Explain the differences between native x/bank coins and Nibiru EVM assets

What is a native coin?

A "native coin" refers to a coin that exists in Nibiru's x/bank module.

What is the x/bank module? Nibiru Chain was built using the Cosmos SDK. Every Cosmos SDK chain comes pre-wired with an x/bank module which tracks user balances for multiple denoms, and has metadata for those denoms.

For those experienced in EVM, the x/bank module could be considered an ERC1155 implementation written in Golang.

You use the x/bank module whenever you do something like:

nibid tx bank send \
<from> \
<to> \
1000000unibi \
--fees 5000unibi \
--sign-mode amino-json \
--yes | tx

Gas Token

unibi is a native coin that is also acts as the gas token for the chain.
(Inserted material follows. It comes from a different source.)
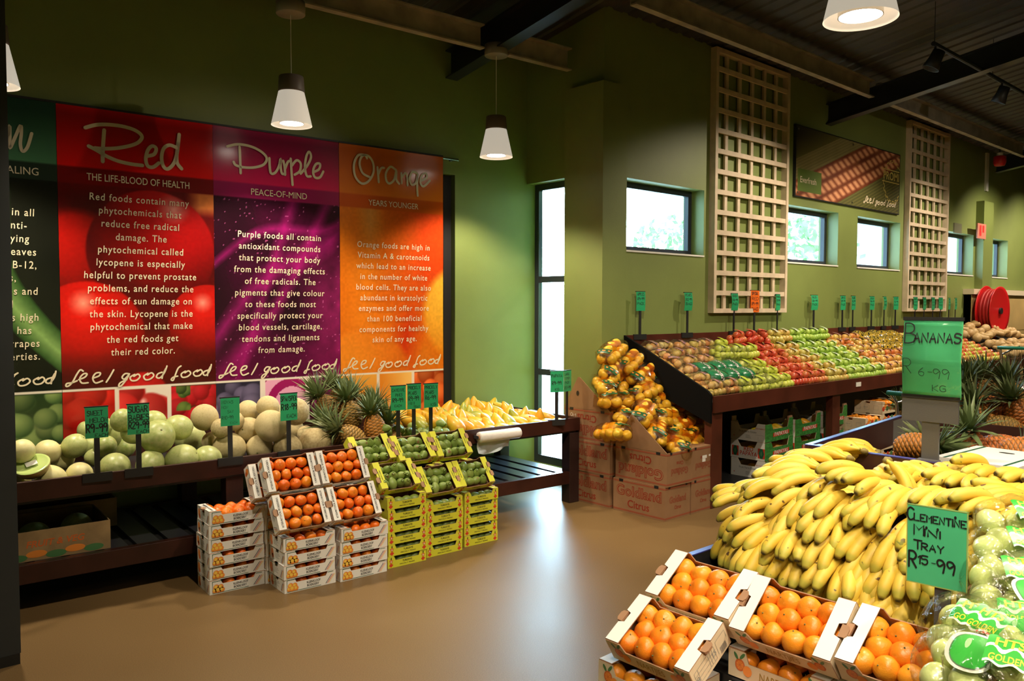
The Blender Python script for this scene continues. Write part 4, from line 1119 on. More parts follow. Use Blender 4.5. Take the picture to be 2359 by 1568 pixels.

All transaction gas fees are paid in unibi. It also acts as the gas token for Nibiru's EVM, which is similar to ether in Ethereum. Therefore, an account must have unibi to send EVM transactions.

ERC20 Tokens

ERC20 tokens, on the other hand, exist as independent smart contracts in EVM land. They track their own balances internally, and that tracking is separate from the x/bank module. At its core, ERC20 balances are just storage slots in the EVM state tree.

So, how do we bridge the gap between x/bank coins and ERC20 tokens? At Nibiru Chain, we created a fungible token mapping to easily convert between x/bank coins and ERC20 tokens.

Let’s take unibi as an example. unibi is the native gas token on Nibiru Chain. It's similar to ether on Ethereum. In its native state, unibi and ether are not ERC-20 compatible. However, on Ethereum, somebody made an ERC20 representation of ether, called WETH or “wrapped ether”. Similarly, on Nibiru Chain, there is an ERC20 representation of NIBI called WNIBI. Once wrapped as WNIBI, it can be used just like any other ERC20 asset in Nibiru’s EVM.